(Entries shown):

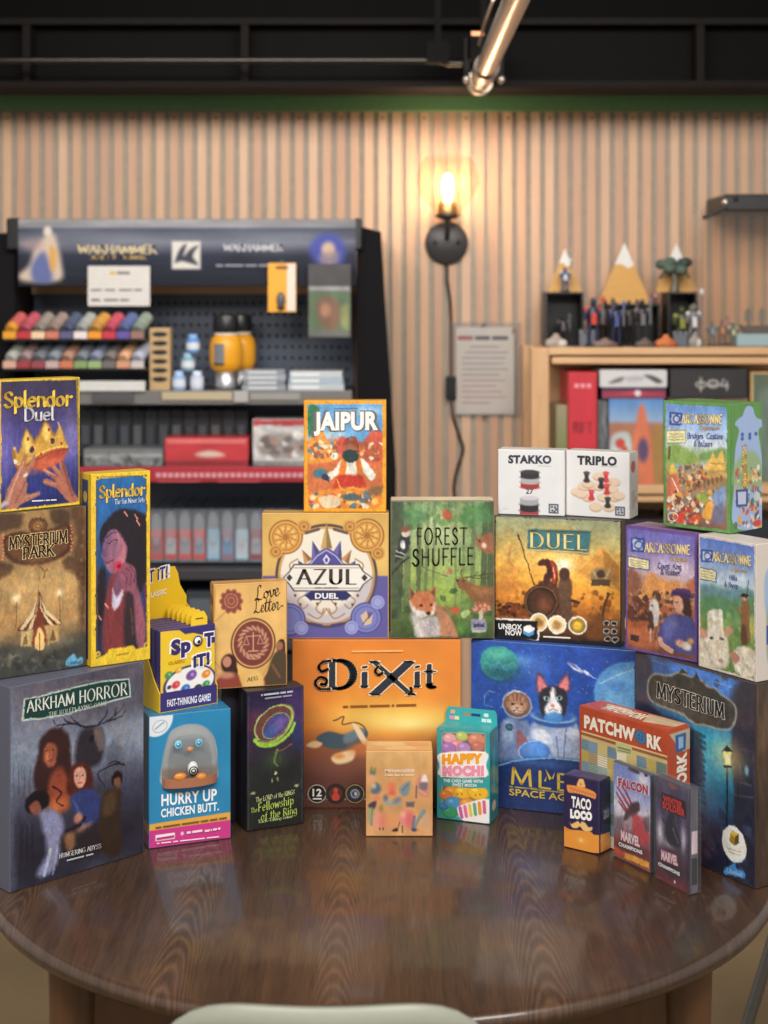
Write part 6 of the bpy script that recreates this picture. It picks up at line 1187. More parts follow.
# ================================================================== the table
def wood_table_mat():
    m = bpy.data.materials.new('stained ash'); m.use_nodes = True; nt = m.node_tree; N = nt.nodes; L = nt.links; b = N['Principled BSDF']
    tc = N.new('ShaderNodeTexCoord'); sep = N.new('ShaderNodeSeparateXYZ'); L.new(tc.outputs['Object'], sep.inputs[0])
    def M(op, a, bb=None, c=None):
        n = N.new('ShaderNodeMath'); n.operation = op
        for i, v in enumerate((a, bb, c)):
            if v is None: continue
            if isinstance(v, (int, float)): n.inputs[i].default_value = v
            else: L.new(v, n.inputs[i])
        return n.outputs[0]
    X, Y = sep.outputs['X'], sep.outputs['Y']
    # boards of veneer about 21 cm wide, each with its own figure
    bw = 0.235
    t = M('ADD', M('DIVIDE', X, bw), 0.66+10)
    idx = M('FLOOR', t); fx = M('SUBTRACT', M('FRACT', t), 0.5)
    wn = N.new('ShaderNodeTexWhiteNoise'); wn.noise_dimensions = '1D'; L.new(idx, wn.inputs['W'])
    rnd = wn.outputs['Value']
    no = N.new('ShaderNodeTexNoise'); no.inputs['Scale'].default_value = 1.0; no.inputs['Detail'].default_value = 3
    cv = N.new('ShaderNodeCombineXYZ'); L.new(M('MULTIPLY', X, 7.0), cv.inputs[0]); L.new(M('MULTIPLY', Y, 1.6), cv.inputs[1]); L.new(M('MULTIPLY', rnd, 20.0), cv.inputs[2]); L.new(cv.outputs[0], no.inputs['Vector'])
    nz = M('SUBTRACT', no.outputs['Fac'], 0.5)
    # cathedral arches: contours of a parabola running away from the chair
    fx = M('ADD', fx, M('MULTIPLY', M('SUBTRACT', rnd, .5), .45)); xo = M('ADD', fx, M('MULTIPLY', nz, 0.14))
    para = M('ADD', M('MULTIPLY', M('MULTIPLY', xo, xo), 230.0), M('MULTIPLY', M('ADD', Y, M('MULTIPLY', rnd, 3.0)), 22.0))
    para = M('ADD', para, M('MULTIPLY', nz, 4.5))
    ring = M('ADD', M('MULTIPLY', M('SINE', M('MULTIPLY', para, 6.2832)), 0.5), 0.5)
    ring = M('MULTIPLY', M('POWER', ring, 2.0), M('EXPONENT', M('MULTIPLY', M('MULTIPLY', fx, fx), -22.0)))
    # fine straight pores
    po = N.new('ShaderNodeTexNoise'); po.inputs['Scale'].default_value = 1.0; po.inputs['Detail'].default_value = 4; po.inputs['Roughness'].default_value = .65
    cp = N.new('ShaderNodeCombineXYZ'); L.new(M('MULTIPLY', X, 330.0), cp.inputs[0]); L.new(M('MULTIPLY', Y, 14.0), cp.inputs[1]); L.new(cp.outputs[0], po.inputs['Vector'])
    lg = N.new('ShaderNodeTexNoise'); lg.inputs['Scale'].default_value = 1.0; lg.inputs['Detail'].default_value = 2
    cl = N.new('ShaderNodeCombineXYZ'); L.new(M('MULTIPLY', X, 60.0), cl.inputs[0]); L.new(M('MULTIPLY', Y, 2.0), cl.inputs[1]); L.new(cl.outputs[0], lg.inputs['Vector'])
    ramp = N.new('ShaderNodeMix'); ramp.data_type = 'RGBA'
    ramp.inputs['A'].default_value = (*lin((58, 41, 31)), 1); ramp.inputs['B'].default_value = (*lin((116, 84, 60)), 1)
    f = M('ADD', M('MULTIPLY', ring, M('MULTIPLY', M('SINE', M('MULTIPLY', rnd, 3.14)), 0.42)), M('ADD', M('MULTIPLY', M('SUBTRACT', po.outputs['Fac'], .5), 0.9), M('ADD', M('MULTIPLY', M('SUBTRACT', lg.outputs['Fac'], .5), .5), M('MULTIPLY', rnd, .25))))
    cl_ = N.new('ShaderNodeClamp'); L.new(f, cl_.inputs['Value']); L.new(cl_.outputs[0], ramp.inputs['Factor'])
    L.new(ramp.outputs['Result'], b.inputs['Base Color'])
    b.inputs['Roughness'].default_value = .38; b.inputs['Coat Weight'].default_value = .55; b.inputs['Coat Roughness'].default_value = .1; b.inputs['Specular IOR Level'].default_value = .4
    bp = N.new('ShaderNodeBump'); bp.inputs['Strength'].default_value = .12; bp.inputs['Distance'].default_value = .0005; L.new(po.outputs['Fac'], bp.inputs['Height']); L.new(bp.outputs['Normal'], b.inputs['Normal'])
    return m
TABM = wood_table_mat()
def grain_mat(name, c0, c1, sc=(60, 60, 3), rough=.5):
    m = bpy.data.materials.new(name); m.use_nodes = True; nt = m.node_tree; N = nt.nodes; L = nt.links; b = N['Principled BSDF']
    tc = N.new('ShaderNodeTexCoord'); mp = N.new('ShaderNodeMapping'); mp.inputs['Scale'].default_value = sc; L.new(tc.outputs['Object'], mp.inputs['Vector'])
    no = N.new('ShaderNodeTexNoise'); no.inputs['Scale'].default_value = 1; no.inputs['Detail'].default_value = 4; L.new(mp.outputs['Vector'], no.inputs['Vector'])
    mx = N.new('ShaderNodeMix'); mx.data_type = 'RGBA'; mx.inputs['A'].default_value = (*lin(c0), 1); mx.inputs['B'].default_value = (*lin(c1), 1); L.new(no.outputs['Fac'], mx.inputs['Factor'])
    L.new(mx.outputs['Result'], b.inputs['Base Color']); b.inputs['Roughness'].default_value = rough
    return m
OAKV = grain_mat('pale oak', (186, 142, 100), (224, 184, 140), (40, 40, 6))
OAKH = grain_mat('pale oak board', (196, 150, 106), (232, 192, 146), (5, 40, 60))
LEGM = grain_mat('brown beech', (82, 56, 36), (114, 80, 52), (50, 50, 5), .4)
TCX, TCY, TR_ = -.005, 2.481, .622
tb = thing('round_table', 'round dark-stained wooden table carrying the games', 'table', (TCX, TCY, 0))
m = MB(); R_ = TR_; prof = [(.0, TABLE-.028), (R_-.02, TABLE-.028), (R_-.006, TABLE-.025), (R_, TABLE-.015), (R_, TABLE-.011), (R_-.004, TABLE-.003), (R_-.012, TABLE), (0.0, TABLE)]
m.lathe(prof, (110, 76, 48), (0, 0, 0), 128); top = m.build('table_top', TABM, tb)
m = MB(); r0, r1 = .43, .41
m.lathe([(r1, TABLE-.11), (r0, TABLE-.11), (r0, TABLE-.028), (r1, TABLE-.028), (r1, TABLE-.11)], (96, 66, 42), (0, 0, 0), 64); m.build('apron', LEGM, tb)
for sx in (-1, 1):
    for sy in (-1, 1):
        m = MB(); x, y = sx*.428, sy*.335; m.lathe([(0, 0), (.02, 0), (.0225, .01), (.03, .5), (.0345, TABLE-.04), (.0345, TABLE-.028), (0, TABLE-.028)], (124, 86, 54), (x, y, 0), 20); m.build('leg', LEGM, tb)
m = MB(); m.box(-.40, .40, -.345, -.322, TABLE-.15, TABLE-.028, (110, 76, 48)); m.build('front_rail', LEGM, tb)

# ---- shell chair pushed in at the front, and a metal-legged chair at the right
def shell_chair(name, label, x, y, rz, colr, seat_h=.455, back_h=.862, hw=.205):
    t = thing(name, label, 'chair', (x, y, 0), rz)
    def surf(u, v):   # v 0 = front of seat ... 1 = top of back
        if v < .5:
            k = v/.5; yy = .21-.40*k; zz = seat_h+.02-.03*math.sin(k*math.pi)+.03*abs(u)**2; ww = hw*(.95+.05*k)
        else:
            k = (v-.5)/.5; yy = -.19-.05*k-.02*math.sin(k*1.57)+.045*u*u*k; zz = seat_h+.02+(back_h-seat_h-.02)*k**.9; ww = hw*(1-.14*k)
        if v > .9: zz -= (abs(u)**5)*.05*(v-.9)/.1
        return (u*ww, -yy*0+(-yy) if False else yy, zz)
    n, mm_ = 20, 26; m = MB(); th = .007
    vs = [surf(-1+2*i/n, j/mm_) for j in range(mm_+1) for i in range(n+1)]
    fs = [(j*(n+1)+i, j*(n+1)+i+1, (j+1)*(n+1)+i+1, (j+1)*(n+1)+i) for j in range(mm_) for i in range(n)]
    m.add(vs, fs, colr, True); o = m.build('seat_shell', PLASTIC, t)
    s_ = o.modifiers.new('thick', 'SOLIDIFY'); s_.thickness = th; s_.offset = 0
    for sx in (-1, 1):
        for y0, y1 in ((.13, .2), (-.14, -.2)):
            m = MB(); m.tube([(sx*.12, y0, seat_h-.008), (sx*.185, y1, 0)], [.013, .010], (150, 112, 76)); m.build('leg', LEGM, t)
    m = MB(); m.box(-.13, .13, -.15, .15, seat_h-.024, seat_h-.008, (90, 90, 86)); m.build('under_frame', STEEL, t)
    return t
shell_chair('shell_chair', 'pale grey-green moulded chair pushed up to the near edge of the table', -.063, 1.86, 0, (146, 149, 136), back_h=.874, hw=.205)
t = thing('metal_chair', 'dark chair with grey tube legs beside the table at the right', 'chair', (1.03, 2.99, 0), math.radians(-90))
m = MB(); m.box(-.2, .2, -.2, .2, .43, .46, (44, 44, 50)); m.build('seat', FABRIC, t, bevel=.012)
m = MB(); m.box(-.19, .19, .185, .21, .52, .80, (44, 44, 50)); m.build('backrest', FABRIC, t, bevel=.01)
for sx in (-1, 1):
    m = MB(); m.tube([(sx*.19, .19, .82), (sx*.19, .19, .45), (sx*.22, .28, .0)], .013, (150, 152, 156)); m.build('leg', METAL, t)
    m = MB(); m.tube([(sx*.19, -.18, .44), (sx*.23, -.30, .0)], .013, (150, 152, 156)); m.build('leg', METAL, t)

# ================================================================== the room shell
WALLY = 5.30
def S(o): o['kind'] = 'structure'; return o
m = MB(); m.box(-4, 4, -2.5, 5.6, -.06, 0, (120, 100, 76))
fm = bpy.data.materials.new('worn floor'); fm.use_nodes = True; nt = fm.node_tree; b_ = nt.nodes['Principled BSDF']
tc = nt.nodes.new('ShaderNodeTexCoord'); no = nt.nodes.new('ShaderNodeTexNoise'); no.inputs['Scale'].default_value = 2.2; no.inputs['Detail'].default_value = 6; nt.links.new(tc.outputs['Object'], no.inputs['Vector'])
mx = nt.nodes.new('ShaderNodeMix'); mx.data_type = 'RGBA'; mx.inputs['A'].default_value = (*lin((92, 78, 54)), 1); mx.inputs['B'].default_value = (*lin((150, 128, 96)), 1); nt.links.new(no.outputs['Fac'], mx.inputs['Factor']); nt.links.new(mx.outputs['Result'], b_.inputs['Base Color']); b_.inputs['Roughness'].default_value = .6
S(m.build('floor', fm))
# slatted back wall: one surface, the slats are its pattern
m = MB(); WX = 2.6; m.box(-WX, WX, WALLY, WALLY+.1, 0, 3.05, (176, 162, 148))
S(m.build('wall_back', grain_mat('grey felt backing', (150, 140, 128), (176, 166, 152), (30, 30, 30), .9)))
pitch = .0478; m = MB(); k = 0; x = -WX
pal = [(206, 166, 136), (214, 174, 142), (198, 158, 130), (210, 174, 146), (202, 162, 134), (216, 180, 150), (196, 158, 132)]
while x < WX-pitch:
    c = pal[RNG.integers(len(pal))]; w_ = pitch*.60
    m.box(x, x+w_, WALLY-.008, WALLY+.002, 0, 2.256, c); x += pitch; k += 1
o = m.build('wall_back_trim', None); o['kind'] = 'structure'; o.name = 'trim_1'
sm = bpy.data.materials.new('slat oak'); sm.use_nodes = True; nt = sm.node_tree; b_ = nt.nodes['Principled BSDF']
a_ = nt.nodes.new('ShaderNodeAttribute'); a_.attribute_name = 'Col'; tc = nt.nodes.new('ShaderNodeTexCoord'); mp = nt.nodes.new('ShaderNodeMapping'); mp.inputs['Scale'].default_value = (90, 90, 5); nt.links.new(tc.outputs['Object'], mp.inputs['Vector'])
no = nt.nodes.new('ShaderNodeTexNoise'); no.inputs['Scale'].default_value = 1; no.inputs['Detail'].default_value = 4; nt.links.new(mp.outputs['Vector'], no.inputs['Vector'])
mr = nt.nodes.new('ShaderNodeMapRange'); mr.inputs['To Min'].default_value = .82; mr.inputs['To Max'].default_value = 1.12; nt.links.new(no.outputs['Fac'], mr.inputs['Value'])
vm = nt.nodes.new('ShaderNodeVectorMath'); vm.operation = 'SCALE'; nt.links.new(a_.outputs['Color'], vm.inputs[0]); nt.links.new(mr.outputs['Result'], vm.inputs['Scale']); nt.links.new(vm.outputs['Vector'], b_.inputs['Base Color']); b_.inputs['Roughness'].default_value = .55
o.data.materials.append(sm)
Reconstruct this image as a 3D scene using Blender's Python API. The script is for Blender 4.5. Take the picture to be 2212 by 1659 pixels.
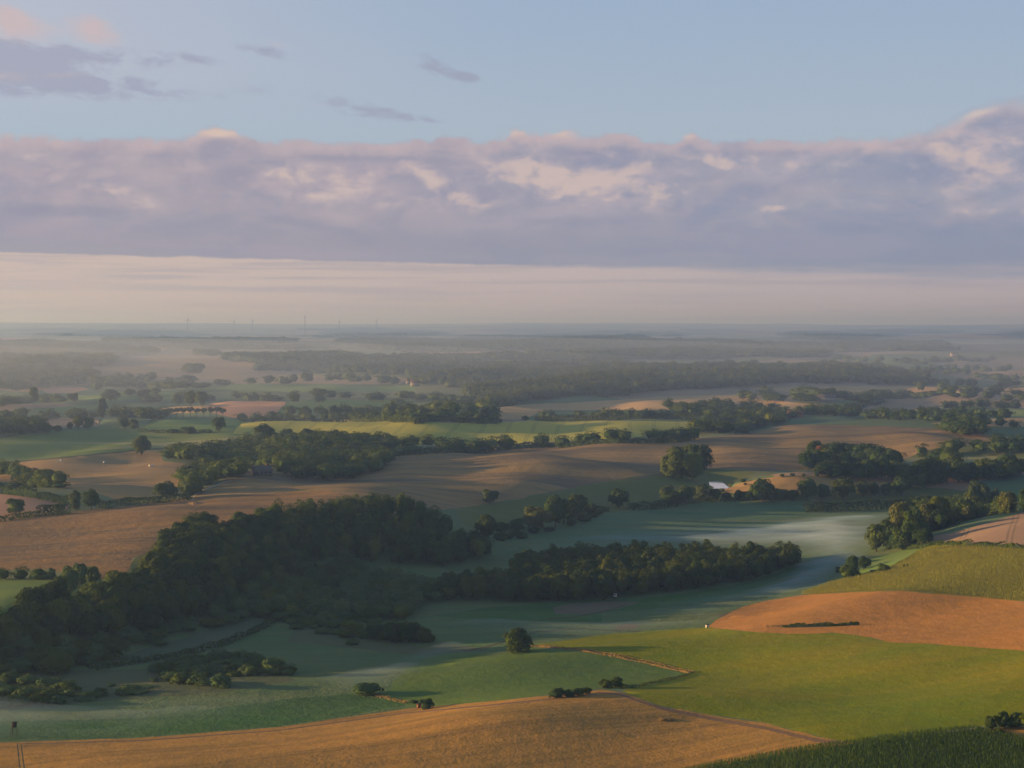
import bpy, math, random
import numpy as np
from mathutils import Vector
from mathutils.geometry import delaunay_2d_cdt
R = math.radians
random.seed(7); rng = np.random.default_rng(7)
for o in list(bpy.data.objects): bpy.data.objects.remove(o)
C = bpy.context.scene
# ------------------------------------------------------------------ camera, light, exposure
CAM_Z = 120.0
F = 4128.0; CX = 1106.0; CY = 829.5; HY = 699.0      # a photograph 2212 px wide; HY = its horizon row
PITCH = math.atan((CY-HY)/F)
cam = bpy.data.cameras.new('camera'); camo = bpy.data.objects.new('camera', cam); C.collection.objects.link(camo)
cam.sensor_width = 36; cam.lens = 36*F/2212; cam.clip_start = 1; cam.clip_end = 400000
camo.location = (0, 0, CAM_Z); camo.rotation_euler = (math.pi/2-PITCH, 0, 0)
C.camera = camo
C.view_settings.view_transform = 'Standard'; C.view_settings.look = 'None'; C.view_settings.gamma = 1
EXPO = 1.05
C.view_settings.exposure = EXPO
SUN_EL, SUN_AZ = 7.0, -84.0         # azimuth from the view axis (+Y), negative = to the left
sun = bpy.data.lights.new('sun', 'SUN'); suno = bpy.data.objects.new('sun', sun); C.collection.objects.link(suno)
sun.energy = 5.0; sun.angle = R(0.6); sun.color = (1.0, 0.65, 0.27)
sd = Vector((math.sin(R(SUN_AZ))*math.cos(R(SUN_EL)), math.cos(R(SUN_AZ))*math.cos(R(SUN_EL)), math.sin(R(SUN_EL))))
suno.rotation_euler = sd.to_track_quat('Z', 'Y').to_euler()
cy = C.cycles if hasattr(C, 'cycles') else None
C.render.engine = 'CYCLES'
cy = C.cycles
cy.use_denoising = True; cy.max_bounces = 5; cy.diffuse_bounces = 2; cy.glossy_bounces = 2; cy.transmission_bounces = 2
cy.volume_bounces = 0; cy.transparent_max_bounces = 24; cy.use_adaptive_sampling = True; cy.adaptive_threshold = 0.015
cy.sample_clamp_indirect = 4

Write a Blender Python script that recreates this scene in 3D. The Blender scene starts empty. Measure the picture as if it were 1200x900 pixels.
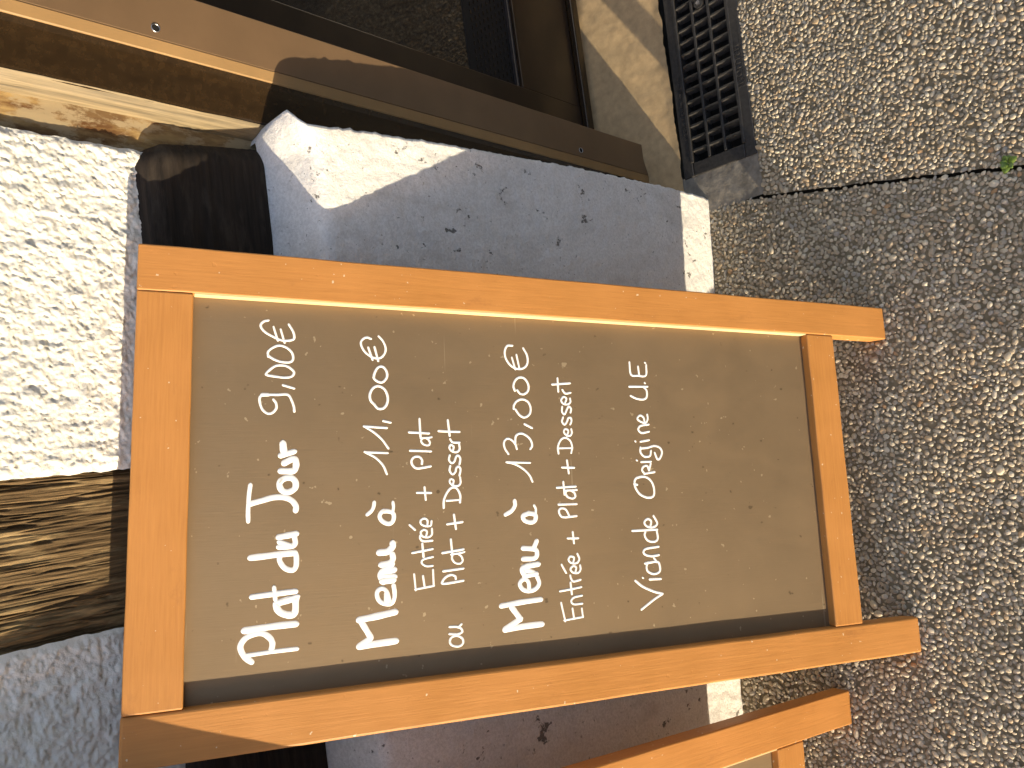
import bpy, bmesh, math, random
import numpy as np
from mathutils import Vector, Matrix, Quaternion

random.seed(7)
rng = np.random.default_rng(11)
SC = bpy.context.scene
COL = SC.collection
V = Vector

# ------------------------------------------------------------------ camera
# a phone held on its side: the camera is rolled a quarter turn
PITCH, YAW, ROLL = 0.795066, 0.116556, -0.045457
fwd = V((math.sin(YAW) * math.cos(PITCH), math.cos(YAW) * math.cos(PITCH), -math.sin(PITCH)))
r0 = V((math.cos(YAW), -math.sin(YAW), 0)); u0 = r0.cross(fwd)
rt = r0 * math.cos(ROLL) + u0 * math.sin(ROLL)
upv = -r0 * math.sin(ROLL) + u0 * math.cos(ROLL)
cam_d = bpy.data.cameras.new('camera')
cam = bpy.data.objects.new('camera', cam_d)
COL.objects.link(cam)
ax, ay, az_ = -upv, rt, -fwd
cam.matrix_world = Matrix(((ax.x, ay.x, az_.x, 0.132676), (ax.y, ay.y, az_.y, -0.490385),
                           (ax.z, ay.z, az_.z, 1.446120), (0, 0, 0, 1)))
cam_d.sensor_width = 36.0
cam_d.lens = 910.35 / 1200 * 36
cam_d.clip_start = 0.02
cam_d.clip_end = 500
SC.camera = cam

# ------------------------------------------------------------------ sky, sun, exposure
SUN_AZ, SUN_EL = 1.1120, math.radians(7.3)
W = bpy.data.worlds.new('World'); SC.world = W
W.use_nodes = True
wn = W.node_tree
bg = wn.nodes['Background']
sky = wn.nodes.new('ShaderNodeTexSky')
sky.sky_type = 'NISHITA'
sky.sun_disc = False
sky.sun_elevation = SUN_EL
sky.sun_rotation = math.pi + SUN_AZ
sky.altitude = 100
sky.air_density = 1.0; sky.dust_density = 1.0; sky.ozone_density = 1.2
tint = wn.nodes.new('ShaderNodeMix'); tint.data_type = 'RGBA'; tint.blend_type = 'MULTIPLY'
tint.inputs[0].default_value = 1; tint.inputs[7].default_value = (1.22, 1.01, .98, 1)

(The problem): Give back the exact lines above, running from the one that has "Reconstruct this image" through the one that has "cy.sample_clamp_indirect = 4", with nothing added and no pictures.

(Written solution):
Reconstruct this image as a 3D scene using Blender's Python API. The script is for Blender 4.5. Take the picture to be 2212 by 1659 pixels.
import bpy, math, random
import numpy as np
from mathutils import Vector
from mathutils.geometry import delaunay_2d_cdt
R = math.radians
random.seed(7); rng = np.random.default_rng(7)
for o in list(bpy.data.objects): bpy.data.objects.remove(o)
C = bpy.context.scene
# ------------------------------------------------------------------ camera, light, exposure
CAM_Z = 120.0
F = 4128.0; CX = 1106.0; CY = 829.5; HY = 699.0      # a photograph 2212 px wide; HY = its horizon row
PITCH = math.atan((CY-HY)/F)
cam = bpy.data.cameras.new('camera'); camo = bpy.data.objects.new('camera', cam); C.collection.objects.link(camo)
cam.sensor_width = 36; cam.lens = 36*F/2212; cam.clip_start = 1; cam.clip_end = 400000
camo.location = (0, 0, CAM_Z); camo.rotation_euler = (math.pi/2-PITCH, 0, 0)
C.camera = camo
C.view_settings.view_transform = 'Standard'; C.view_settings.look = 'None'; C.view_settings.gamma = 1
EXPO = 1.05
C.view_settings.exposure = EXPO
SUN_EL, SUN_AZ = 7.0, -84.0         # azimuth from the view axis (+Y), negative = to the left
sun = bpy.data.lights.new('sun', 'SUN'); suno = bpy.data.objects.new('sun', sun); C.collection.objects.link(suno)
sun.energy = 5.0; sun.angle = R(0.6); sun.color = (1.0, 0.65, 0.27)
sd = Vector((math.sin(R(SUN_AZ))*math.cos(R(SUN_EL)), math.cos(R(SUN_AZ))*math.cos(R(SUN_EL)), math.sin(R(SUN_EL))))
suno.rotation_euler = sd.to_track_quat('Z', 'Y').to_euler()
cy = C.cycles if hasattr(C, 'cycles') else None
C.render.engine = 'CYCLES'
cy = C.cycles
cy.use_denoising = True; cy.max_bounces = 5; cy.diffuse_bounces = 2; cy.glossy_bounces = 2; cy.transmission_bounces = 2
cy.volume_bounces = 0; cy.transparent_max_bounces = 24; cy.use_adaptive_sampling = True; cy.adaptive_threshold = 0.015
cy.sample_clamp_indirect = 4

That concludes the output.